STATED PROBLEM >>
Write out the material exactly, without any of its pictures.

INFORMATION PROVIDED >>
%%
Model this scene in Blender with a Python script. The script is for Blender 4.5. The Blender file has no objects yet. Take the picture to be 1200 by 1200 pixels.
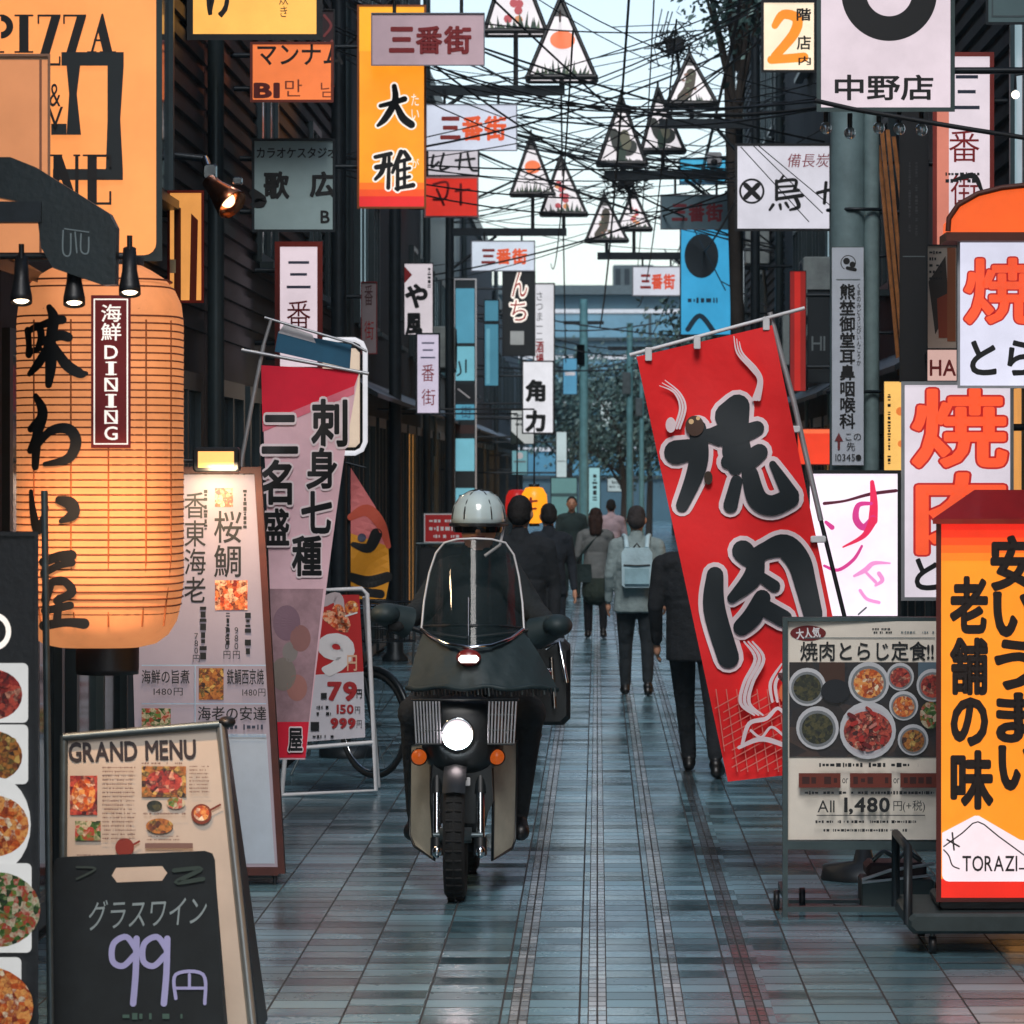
import bpy, bmesh, math, random
from mathutils import Vector, Matrix
R = math.radians
sc = bpy.context.scene
col = sc.collection
# ------------------------------------------------------------------ camera, sky, sun, exposure
F, CX, CY, H = 4500.0, 700.0, 552.0, 1.9
cd = bpy.data.cameras.new('camera'); cam = bpy.data.objects.new('camera', cd); col.objects.link(cam)
cam.location = (0, 0, H); cam.rotation_euler = (R(90), 0, 0)
cd.sensor_width = 36; cd.lens = F * 36 / 1200; cd.shift_x = (600 - CX) / 1200; cd.shift_y = (CY - 600) / 1200
cd.clip_start = 0.1; cd.clip_end = 3000
cd.dof.use_dof = True; cd.dof.focus_distance = 17.5; cd.dof.aperture_fstop = 11
sc.camera = cam
SUN_EL, SUN_ROT = R(46), R(180)
w = bpy.data.worlds.new('World'); sc.world = w; w.use_nodes = True
nt = w.node_tree; bg = nt.nodes['Background']
sky = nt.nodes.new('ShaderNodeTexSky'); sky.sky_type = 'NISHITA'; sky.sun_disc = False
sky.sun_elevation = SUN_EL; sky.sun_rotation = SUN_ROT; sky.air_density = 1.0; sky.dust_density = 0.8; sky.ozone_density = 1.5
hs = nt.nodes.new('ShaderNodeHueSaturation'); hs.inputs['Saturation'].default_value = 0.78
nt.links.new(sky.outputs[0], hs.inputs['Color']); nt.links.new(hs.outputs[0], bg.inputs[0])
bg.inputs[1].default_value = 0.105
sd = bpy.data.lights.new('sun', 'SUN'); sun = bpy.data.objects.new('sun', sd); col.objects.link(sun)
sd.energy = 1.35; sd.angle = R(22); sd.color = (1.0, 0.97, 0.93)
sun.rotation_euler = Vector((math.sin(SUN_ROT) * math.cos(SUN_EL), math.cos(SUN_ROT) * math.cos(SUN_EL), math.sin(SUN_EL))).to_track_quat('Z', 'Y').to_euler()
sun.location = (0, -5, 20)
sc.view_settings.view_transform = 'Standard'; sc.view_settings.look = 'None'
sc.view_settings.exposure = 0.72; sc.view_settings.gamma = 1.0
sc.cycles.max_bounces = 6; sc.cycles.transparent_max_bounces = 12; sc.cycles.caustics_reflective = False; sc.cycles.caustics_refractive = False
sc.cycles.sample_clamp_indirect = 4.0

# ------------------------------------------------------------------ helpers
def P(x, y, Y): return Vector(((x - CX) * Y / F, Y, H - (y - CY) * Y / F))
def lin(c):
    return tuple((v / 255 / 12.92) if v / 255 <= 0.04045 else ((v / 255 + 0.055) / 1.055) ** 2.4 for v in c)
MATS = {}; EMK = 0.75
def mat(name, rgb, rough=0.6, metal=0.0, em=0.0, var=0.18, scale=6.0, bump=0.0, bd=0.01, bs=8, emc=None, alpha=1.0, trans=0.0, spec=0.5, coat=0.0, emk=0.35):
    if name in MATS: return MATS[name]
    m = bpy.data.materials.new(name); m.use_nodes = True; n = m.node_tree.nodes; l = m.node_tree.links
    b = n['Principled BSDF']; c = lin(rgb)
    b.inputs['Roughness'].default_value = rough; b.inputs['Metallic'].default_value = metal
    b.inputs['Specular IOR Level'].default_value = spec; b.inputs['Coat Weight'].default_value = coat
    b.inputs['Alpha'].default_value = alpha; b.inputs['Transmission Weight'].default_value = trans
    tc = n.new('ShaderNodeTexCoord'); nz = n.new('ShaderNodeTexNoise'); nz.inputs['Scale'].default_value = scale; nz.inputs['Detail'].default_value = 6; nz.inputs['Roughness'].default_value = 0.65
    l.new(tc.outputs['Object'], nz.inputs['Vector'])
    mr = n.new('ShaderNodeMapRange'); mr.inputs[1].default_value = 0.3; mr.inputs[2].default_value = 0.7; mr.inputs[3].default_value = 1 - var; mr.inputs[4].default_value = 1 + var * 0.5
    l.new(nz.outputs['Fac'], mr.inputs[0])
    mx = n.new('ShaderNodeMix'); mx.data_type = 'RGBA'; mx.blend_type = 'MULTIPLY'; mx.inputs['Factor'].default_value = 1.0
    k = emk if em else 1.0
    mx.inputs['A'].default_value = (c[0] * k, c[1] * k, c[2] * k, 1); l.new(mr.outputs[0], mx.inputs['B'])
    l.new(mx.outputs['Result'], b.inputs['Base Color'])
    if em:
        e = lin(emc) if emc else c
        b.inputs['Emission Strength'].default_value = em * EMK
        mr2 = n.new('ShaderNodeMapRange'); mr2.inputs[1].default_value = 0.3; mr2.inputs[2].default_value = 0.7; mr2.inputs[3].default_value = 0.84; mr2.inputs[4].default_value = 1.07
        l.new(nz.outputs['Fac'], mr2.inputs[0])
        mx2 = n.new('ShaderNodeMix'); mx2.data_type = 'RGBA'; mx2.blend_type = 'MULTIPLY'; mx2.inputs['Factor'].default_value = 1.0
        mx2.inputs['A'].default_value = (*e, 1); l.new(mr2.outputs[0], mx2.inputs['B']); l.new(mx2.outputs['Result'], b.inputs['Emission Color'])
    if bump:
        bp = n.new('ShaderNodeBump'); bp.inputs['Strength'].default_value = bump; bp.inputs['Distance'].default_value = bd
        nz2 = n.new('ShaderNodeTexNoise'); nz2.inputs['Scale'].default_value = scale * bs; nz2.inputs['Detail'].default_value = 4
        l.new(tc.outputs['Object'], nz2.inputs['Vector']); l.new(nz2.outputs['Fac'], bp.inputs['Height']); l.new(bp.outputs[0], b.inputs['Normal'])
    MATS[name] = m; return m
def pr(rgb, k='p'):                                   # printed paper, cloth or paint of this colour
    return mat('%s_%d_%d_%d' % (k, *rgb), rgb, rough=0.65, var=0.1)
def em(rgb, s=1.0):                                   # glowing surface, mostly backlit acrylic, of this printed colour
    return mat('lit_%d_%d_%d_%d' % (*rgb, int(s * 100)), rgb, rough=0.35, em=s, var=0.08, scale=3)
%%
RESULT FOR THIS EXERCISE >>
Model this scene in Blender with a Python script. The script is for Blender 4.5. The Blender file has no objects yet. Take the picture to be 1200 by 1200 pixels.
import bpy, bmesh, math, random
from mathutils import Vector, Matrix
R = math.radians
sc = bpy.context.scene
col = sc.collection
# ------------------------------------------------------------------ camera, sky, sun, exposure
F, CX, CY, H = 4500.0, 700.0, 552.0, 1.9
cd = bpy.data.cameras.new('camera'); cam = bpy.data.objects.new('camera', cd); col.objects.link(cam)
cam.location = (0, 0, H); cam.rotation_euler = (R(90), 0, 0)
cd.sensor_width = 36; cd.lens = F * 36 / 1200; cd.shift_x = (600 - CX) / 1200; cd.shift_y = (CY - 600) / 1200
cd.clip_start = 0.1; cd.clip_end = 3000
cd.dof.use_dof = True; cd.dof.focus_distance = 17.5; cd.dof.aperture_fstop = 11
sc.camera = cam
SUN_EL, SUN_ROT = R(46), R(180)
w = bpy.data.worlds.new('World'); sc.world = w; w.use_nodes = True
nt = w.node_tree; bg = nt.nodes['Background']
sky = nt.nodes.new('ShaderNodeTexSky'); sky.sky_type = 'NISHITA'; sky.sun_disc = False
sky.sun_elevation = SUN_EL; sky.sun_rotation = SUN_ROT; sky.air_density = 1.0; sky.dust_density = 0.8; sky.ozone_density = 1.5
hs = nt.nodes.new('ShaderNodeHueSaturation'); hs.inputs['Saturation'].default_value = 0.78
nt.links.new(sky.outputs[0], hs.inputs['Color']); nt.links.new(hs.outputs[0], bg.inputs[0])
bg.inputs[1].default_value = 0.105
sd = bpy.data.lights.new('sun', 'SUN'); sun = bpy.data.objects.new('sun', sd); col.objects.link(sun)
sd.energy = 1.35; sd.angle = R(22); sd.color = (1.0, 0.97, 0.93)
sun.rotation_euler = Vector((math.sin(SUN_ROT) * math.cos(SUN_EL), math.cos(SUN_ROT) * math.cos(SUN_EL), math.sin(SUN_EL))).to_track_quat('Z', 'Y').to_euler()
sun.location = (0, -5, 20)
sc.view_settings.view_transform = 'Standard'; sc.view_settings.look = 'None'
sc.view_settings.exposure = 0.72; sc.view_settings.gamma = 1.0
sc.cycles.max_bounces = 6; sc.cycles.transparent_max_bounces = 12; sc.cycles.caustics_reflective = False; sc.cycles.caustics_refractive = False
sc.cycles.sample_clamp_indirect = 4.0

# ------------------------------------------------------------------ helpers
def P(x, y, Y): return Vector(((x - CX) * Y / F, Y, H - (y - CY) * Y / F))
def lin(c):
    return tuple((v / 255 / 12.92) if v / 255 <= 0.04045 else ((v / 255 + 0.055) / 1.055) ** 2.4 for v in c)
MATS = {}; EMK = 0.75
def mat(name, rgb, rough=0.6, metal=0.0, em=0.0, var=0.18, scale=6.0, bump=0.0, bd=0.01, bs=8, emc=None, alpha=1.0, trans=0.0, spec=0.5, coat=0.0, emk=0.35):
    if name in MATS: return MATS[name]
    m = bpy.data.materials.new(name); m.use_nodes = True; n = m.node_tree.nodes; l = m.node_tree.links
    b = n['Principled BSDF']; c = lin(rgb)
    b.inputs['Roughness'].default_value = rough; b.inputs['Metallic'].default_value = metal
    b.inputs['Specular IOR Level'].default_value = spec; b.inputs['Coat Weight'].default_value = coat
    b.inputs['Alpha'].default_value = alpha; b.inputs['Transmission Weight'].default_value = trans
    tc = n.new('ShaderNodeTexCoord'); nz = n.new('ShaderNodeTexNoise'); nz.inputs['Scale'].default_value = scale; nz.inputs['Detail'].default_value = 6; nz.inputs['Roughness'].default_value = 0.65
    l.new(tc.outputs['Object'], nz.inputs['Vector'])
    mr = n.new('ShaderNodeMapRange'); mr.inputs[1].default_value = 0.3; mr.inputs[2].default_value = 0.7; mr.inputs[3].default_value = 1 - var; mr.inputs[4].default_value = 1 + var * 0.5
    l.new(nz.outputs['Fac'], mr.inputs[0])
    mx = n.new('ShaderNodeMix'); mx.data_type = 'RGBA'; mx.blend_type = 'MULTIPLY'; mx.inputs['Factor'].default_value = 1.0
    k = emk if em else 1.0
    mx.inputs['A'].default_value = (c[0] * k, c[1] * k, c[2] * k, 1); l.new(mr.outputs[0], mx.inputs['B'])
    l.new(mx.outputs['Result'], b.inputs['Base Color'])
    if em:
        e = lin(emc) if emc else c
        b.inputs['Emission Strength'].default_value = em * EMK
        mr2 = n.new('ShaderNodeMapRange'); mr2.inputs[1].default_value = 0.3; mr2.inputs[2].default_value = 0.7; mr2.inputs[3].default_value = 0.84; mr2.inputs[4].default_value = 1.07
        l.new(nz.outputs['Fac'], mr2.inputs[0])
        mx2 = n.new('ShaderNodeMix'); mx2.data_type = 'RGBA'; mx2.blend_type = 'MULTIPLY'; mx2.inputs['Factor'].default_value = 1.0
        mx2.inputs['A'].default_value = (*e, 1); l.new(mr2.outputs[0], mx2.inputs['B']); l.new(mx2.outputs['Result'], b.inputs['Emission Color'])
    if bump:
        bp = n.new('ShaderNodeBump'); bp.inputs['Strength'].default_value = bump; bp.inputs['Distance'].default_value = bd
        nz2 = n.new('ShaderNodeTexNoise'); nz2.inputs['Scale'].default_value = scale * bs; nz2.inputs['Detail'].default_value = 4
        l.new(tc.outputs['Object'], nz2.inputs['Vector']); l.new(nz2.outputs['Fac'], bp.inputs['Height']); l.new(bp.outputs[0], b.inputs['Normal'])
    MATS[name] = m; return m
def pr(rgb, k='p'):                                   # printed paper, cloth or paint of this colour
    return mat('%s_%d_%d_%d' % (k, *rgb), rgb, rough=0.65, var=0.1)
def em(rgb, s=1.0):                                   # glowing surface, mostly backlit acrylic, of this printed colour
    return mat('lit_%d_%d_%d_%d' % (*rgb, int(s * 100)), rgb, rough=0.35, em=s, var=0.08, scale=3)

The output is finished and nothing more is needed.